The London SPE Net Zero Gaia committee is delighted to bring you the next in our Net Zero webinar series, with a deep dive into hydrogen storage.
We are joined by Dr Katriona Edlmann, the Chancellor’s Fellow in Energy and Senior Lecturer at the University of Edinburgh, who will use her wealth of experience to address two topics. The first is an overview of hydrogen storage and its role in reaching net zero. The second is a review of the latest research on the displacement and trapping of hydrogen in porous reservoirs.
Talk 1: Geological storage of hydrogen for Net Zero
To meet the global commitments for net zero carbon emissions, our energy mix must transition from fossil fuels. Hydrogen is gaining increasing recognition as a low-carbon energy option to support this energy transition.

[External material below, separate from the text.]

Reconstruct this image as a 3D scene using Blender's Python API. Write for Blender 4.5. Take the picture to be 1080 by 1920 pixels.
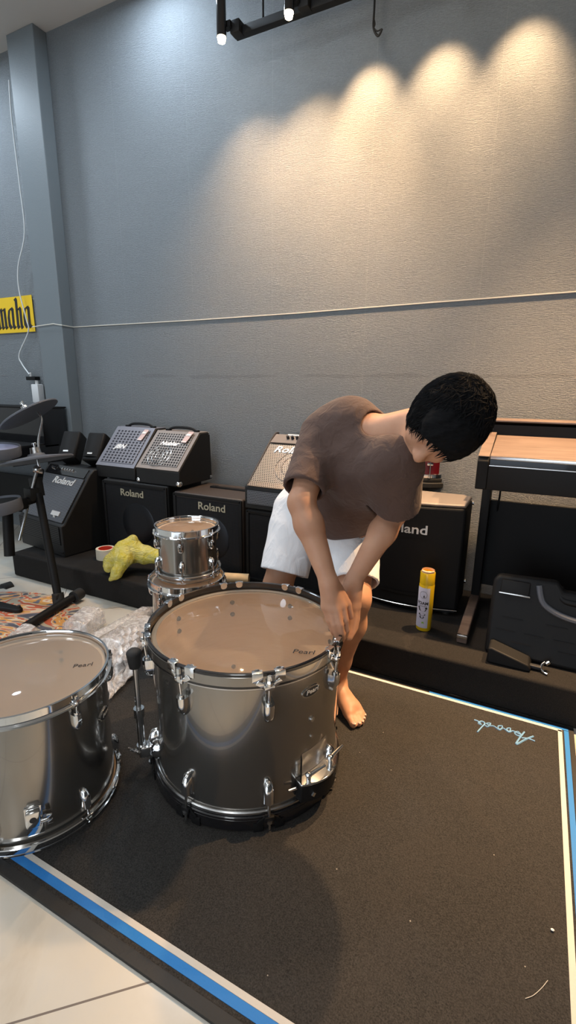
import bpy, bmesh, math, random
import numpy as np
from mathutils import Vector, Matrix
random.seed(7); rng = np.random.default_rng(7)
SC = bpy.context.scene
COL = SC.collection
for o in list(bpy.data.objects): bpy.data.objects.remove(o)
PI = math.pi
rad = math.radians

# ------------------------------------------------------------ camera
cam_d = bpy.data.cameras.new('camera'); cam = bpy.data.objects.new('camera', cam_d); COL.objects.link(cam)
cam_d.sensor_fit = 'VERTICAL'; cam_d.sensor_height = 36.0; cam_d.lens = 36.0 * 910.0 / 1920.0
cam_d.clip_start = 0.05; cam_d.clip_end = 60
PITCH, ROLL, YAW = 0.24972, -0.010843, 0.467252
fw = Vector((-math.sin(YAW) * math.cos(PITCH), math.cos(YAW) * math.cos(PITCH), -math.sin(PITCH)))
rt = Vector((math.cos(YAW), math.sin(YAW), 0)); dn = -(rt.cross(fw))
r2 = rt * math.cos(ROLL) + dn * math.sin(ROLL); d2 = -rt * math.sin(ROLL) + dn * math.cos(ROLL)
cm = Matrix((r2, -d2, -fw)).transposed().to_4x4(); cm.translation = Vector((0, 0, 1.15))
cam.matrix_world = cm
SC.camera = cam

# ------------------------------------------------------------ world, exposure, room lights
SC.view_settings.view_transform = 'Standard'; SC.view_settings.look = 'None'
SC.view_settings.gamma = 1; SC.view_settings.use_curve_mapping = False
SC.view_settings.exposure = 0.12
W = bpy.data.worlds.new('world'); SC.world = W; W.use_nodes = True
W.node_tree.nodes['Background'].inputs[0].default_value = (0.62, 0.76, 1.0, 1)
W.node_tree.nodes['Background'].inputs[1].default_value = 0.5

def area(name, loc, size, power, color, aim=(0, 0, -1), shape='RECTANGLE', spread=180):
    l = bpy.data.lights.new(name, 'AREA'); l.shape = shape; l.size = size[0]
    if shape in ('RECTANGLE', 'ELLIPSE'): l.size_y = size[1]
    l.energy = power; l.color = color; l.spread = rad(spread)
    o = bpy.data.objects.new(name, l); COL.objects.link(o); o.location = loc
    o.rotation_euler = Vector(aim).to_track_quat('-Z', 'Y').to_euler()
    return o
NEUTRAL = (0.93, 0.975, 1.0); COOL = (0.72, 0.86, 1.0); WARM = (1.0, 0.64, 0.34)
# ceiling panels of the shop behind the camera
for (x, y) in ((-2.6, -0.9), (0.0, -0.9), (-2.6, -2.6), (0.0, -2.6)):
    area('ceiling_panel_light', (x, y, 3.185), (0.6, 0.6), 9, NEUTRAL)
area('ceiling_panel_light', (-1.3, 0.75, 3.185), (0.6, 0.6), 17, NEUTRAL)
area('ceiling_panel_light', (-3.7, 0.9, 3.185), (0.6, 0.6), 26, COOL)
# cool downlights close to the wall
for (x, y, e) in ((-2.0, 2.22, 12), (-3.75, 2.1, 14)):
    area('downlight', (x, y, 3.19), (0.16, 0.16), e, COOL, shape='DISK')
# daylight through the shop front behind the camera
area('shop_front_daylight', (-1.2, -3.95, 1.35), (3.4, 2.3), 62, (0.82, 0.91, 1.0), aim=(0, 1, 0))

# ------------------------------------------------------------ mesh helpers
class MB:
    def __init__(s): s.v = []; s.f = []; s.sm = []; s.uv = {}
    def add(s, vs, fs, smooth=True, uvs=None):
        b = len(s.v); s.v += [tuple(map(float, p)) for p in vs]
        for f in fs:
            if uvs is not None: s.uv[len(s.f)] = [uvs[i] for i in f]
            s.f.append(tuple(b + i for i in f)); s.sm.append(smooth)
        return s
    def box(s, c, d, rot=None, bev=0.0):
        hx, hy, hz = d[0] / 2, d[1] / 2, d[2] / 2
        if bev > 0:
            bm = bmesh.new(); bmesh.ops.create_cube(bm, size=1.0)
            bmesh.ops.scale(bm, vec=Vector(d), verts=bm.verts)
            bmesh.ops.bevel(bm, geom=list(bm.edges), offset=min(bev, min(hx, hy, hz) * .95), segments=2, affect='EDGES', profile=.6)
            vs = [v.co.copy() for v in bm.verts]; bm.verts.index_update(); fs = [tuple(v.index for v in f.verts) for f in bm.faces]; bm.free()
        else:
            vs = [Vector((x, y, z)) for x in (-hx, hx) for y in (-hy, hy) for z in (-hz, hz)]
            fs = [(0, 1, 3, 2), (4, 6, 7, 5), (0, 4, 5, 1), (2, 3, 7, 6), (0, 2, 6, 4), (1, 5, 7, 3)]
        R = rot if rot is not None else Matrix.Identity(3)
        return s.add([R @ Vector(v) + Vector(c) for v in vs], fs, smooth=bev > 0)
    def cyl(s, a, b, r0, r1=None, seg=16, caps=True):
        r1 = r0 if r1 is None else r1
        a = Vector(a); b = Vector(b); ax = (b - a).normalized(); u = ax.orthogonal().normalized(); w = ax.cross(u)
        vs = []
        for p, r in ((a, r0), (b, r1)):
            for i in range(seg):
                t = 2 * PI * i / seg; vs.append(p + (u * math.cos(t) + w * math.sin(t)) * r)
        fs = [(i, (i + 1) % seg, seg + (i + 1) % seg, seg + i) for i in range(seg)]
        s.add(vs, fs)
        if caps: s.add(vs, [tuple(range(seg))[::-1], tuple(range(seg, 2 * seg))], smooth=False)
        return s
    def lathe(s, prof, seg=48, c=(0, 0, 0), M=None, a0=0.0, a1=2 * PI, close=False):
        full = abs(a1 - a0 - 2 * PI) < 1e-6; n = seg if full else seg + 1
        vs = []
        for r, z in prof:
            for i in range(n):
                t = a0 + (a1 - a0) * i / seg
                p = Vector((r * math.cos(t), r * math.sin(t), z))
                if M is not None: p = M @ p
                vs.append(p + Vector(c))
        fs = []; m = len(prof)
        for j in range(m if close else m - 1):
            k = (j + 1) % m
            for i in range(seg):
                i2 = (i + 1) % n
                fs.append((j * n + i, j * n + i2, k * n + i2, k * n + i))
        s.add(vs, fs)
        if close and not full:
            s.add(vs, [tuple(j * n for j in range(m)), tuple(j * n + seg for j in range(m))[::-1]], smooth=False)
        return s
    def tube(s, pts, r, seg=8, sub=6, closed=False):
        P = [Vector(p) for p in pts]
        if sub > 1 and len(P) > 2:
            Q = []
            for i in range(len(P) - 1):
                p0 = P[max(i - 1, 0)]; p1 = P[i]; p2 = P[i + 1]; p3 = P[min(i + 2, len(P) - 1)]
                for k in range(sub):
                    t = k / sub
                    Q.append(.5 * ((2 * p1) + (p2 - p0) * t + (2 * p0 - 5 * p1 + 4 * p2 - p3) * t * t + (3 * p1 - p0 - 3 * p2 + p3) * t ** 3))
            Q.append(P[-1]); P = Q
        n = len(P); vs = []; u = None
        for i in range(n):
            t = (P[min(i + 1, n - 1)] - P[max(i - 1, 0)]).normalized()
            if u is None: u = t.orthogonal().normalized()
            u = (u - t * u.dot(t)).normalized(); w = t.cross(u)
            rr = r(i / (n - 1)) if callable(r) else r
            for k in range(seg):
                a = 2 * PI * k / seg; vs.append(P[i] + (u * math.cos(a) + w * math.sin(a)) * rr)
        fs = [(i * seg + k, i * seg + (k + 1) % seg, (i + 1) * seg + (k + 1) % seg, (i + 1) * seg + k) for i in range(n - 1) for k in range(seg)]
        s.add(vs, fs); s.add(vs, [tuple(range(seg))[::-1], tuple(range((n - 1) * seg, n * seg))], smooth=False)
        return s
    def prism(s, poly, x0, x1, axis='x'):
        n = len(poly)
        def P(p, t):
            if axis == 'x': return (t, p[0], p[1])
            if axis == 'y': return (p[0], t, p[1])
            return (p[0], p[1], t)
        vs = [P(p, x0) for p in poly] + [P(p, x1) for p in poly]
        fs = [(i, (i + 1) % n, n + (i + 1) % n, n + i) for i in range(n)] + [tuple(range(n))[::-1], tuple(range(n, 2 * n))]
        return s.add(vs, fs, smooth=False)
    def slab(s, o, u, v, w, h, t):
        # thin plate: corner o, unit directions u, v, size w x h, thickness t along u x v; uv in metres
        o = Vector(o); u = Vector(u).normalized(); v = Vector(v).normalized(); n = u.cross(v)
        c = [o, o + u * w, o + u * w + v * h, o + v * h]; vs = c + [p + n * t for p in c]
        uv = [(0, 0), (w, 0), (w, h), (0, h)] * 2
        return s.add(vs, [(3, 2, 1, 0), (4, 5, 6, 7), (0, 1, 5, 4), (1, 2, 6, 5), (2, 3, 7, 6), (3, 0, 4, 7)], smooth=False, uvs=uv)
    def ell(s, c, r, seg=24, rings=12, R=None):
        vs = []; fs = []
        for j in range(rings + 1):
            ph = PI * j / rings
            for i in range(seg):
                t = 2 * PI * i / seg
                p = Vector((r[0] * math.sin(ph) * math.cos(t), r[1] * math.sin(ph) * math.sin(t), r[2] * math.cos(ph)))
                if R is not None: p = R @ p
                vs.append(p + Vector(c))
        for j in range(rings):
            for i in range(seg): fs.append((j * seg + i, (j + 1) * seg + i, (j + 1) * seg + (i + 1) % seg, j * seg + (i + 1) % seg))
        return s.add(vs, fs)
    def build(s, name, m, parent=None, bevel=0.0, sharp=40, seg=2):
        me = bpy.data.meshes.new(name); me.from_pydata(s.v, [], s.f); 
        if s.uv:
            L = me.uv_layers.new(name='uv')
            for fi, u in s.uv.items():
                p = me.polygons[fi]
                for k, li in enumerate(p.loop_indices): L.data[li].uv = u[k]
        me.polygons.foreach_set('use_smooth', s.sm)
        bm = bmesh.new(); bm.from_mesh(me); bmesh.ops.remove_doubles(bm, verts=bm.verts, dist=1e-6)
        bmesh.ops.recalc_face_normals(bm, faces=bm.faces); bm.to_mesh(me); bm.free()
        me.set_sharp_from_angle(angle=rad(sharp))
        o = bpy.data.objects.new(name, me); COL.objects.link(o)
        me.materials.append(m)
        if parent: o.parent = parent
        if bevel > 0:
            b = o.modifiers.new('bevel', 'BEVEL'); b.width = bevel; b.segments = seg; b.limit_method = 'ANGLE'; b.angle_limit = rad(35); b.harden_normals = False
        return o

def thing(name, label, cat, loc=(0, 0, 0), rz=0.0, group=None, rot=None):
    o = bpy.data.objects.new(name, None); COL.objects.link(o); o.empty_display_size = .05
    o.location = loc; o.rotation_euler = rot if rot is not None else (0, 0, rz)
    o['label'] = label; o['category'] = cat
    if group: o['group'] = group
    return o
def tag(o, label, cat, group=None, kind=None):
    o['label'] = label; o['category'] = cat
    if group: o['group'] = group
    if kind: o['kind'] = kind
    return o
def struct(o): o['kind'] = 'structure'; return o

_tc = {}
def text_geo(txt, size, shear=0.0, sx=1.0, ext=0.0008, spacing=1.0, bold=0.0):
    cu = bpy.data.curves.new('t', 'FONT'); cu.body = txt; cu.size = size; cu.shear = shear; cu.extrude = ext
    cu.space_character = spacing; cu.offset = bold; cu.resolution_u = 3; cu.align_x = 'CENTER'; cu.align_y = 'CENTER'
    ob = bpy.data.objects.new('t', cu); COL.objects.link(ob)
    dg = bpy.context.evaluated_depsgraph_get(); dg.update()
    me = bpy.data.meshes.new_from_object(ob.evaluated_get(dg))
    vs = [(v.co.x * sx, v.co.y, v.co.z) for v in me.vertices]; fs = [tuple(p.vertices) for p in me.polygons]
    bpy.data.objects.remove(ob); bpy.data.curves.remove(cu); bpy.data.meshes.remove(me)
    return vs, fs
def put_text(mb, txt, o, u, v, size, **k):
    o = Vector(o); u = Vector(u).normalized(); v = Vector(v).normalized(); n = u.cross(v)
    vs, fs = text_geo(txt, size, **k)
    return mb.add([o + u * p[0] + v * p[1] + n * p[2] for p in vs], fs, smooth=False)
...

It can promote increased renewable energy uptake by acting as an energy store to balance supply and demand and is being considered as a low-carbon substitute for fossil fuels to decarbonise domestic and industrial heat, industrial processes, power generation and heavy-duty transport. For hydrogen to be deployed at the scales required for net zero, we will need access to large-scale geological storage. This talk will introduce the role of hydrogen to decarbonise energy, the scale of hydrogen storage required and the different hydrogen storage technologies. It will also highlight the integration of hydrogen storage within our existing energy system and introduce the existing hydrogen storage projects currently underway or in planning.
Talk 2: Hydrogen displacement and trapping during storage in porous reservoirs
This talk will present the findings from our ongoing research into hydrogen displacement and trapping in porous media during multiple drainage and imbibition cycles, undertaken using x-ray computed micro-CT, micromodels and conventional core flooding experimental equipment. Our results indicate that hydrogen behaves as a non-wetting fluid filling the centre of the pores, with residual brine in the pore corners. During multiple injection and withdrawal cycles, we demonstrate that hydrogen trapping occurs via snap-off of hydrogen ganglia resulting in reduced effective permeability and recovery efficiencies due to increased residual trapping. Our work also demonstrates that the magnitude of the trapping depends on flow rate, pressure and pore size distribution, suggesting that appropriate site selection and management of the injection and withdrawal rates can create the opportunity to minimise hydrogen trapping, optimising recovery efficiencies and, in turn, the economic feasibility of underground porous formation hydrogen storage operations.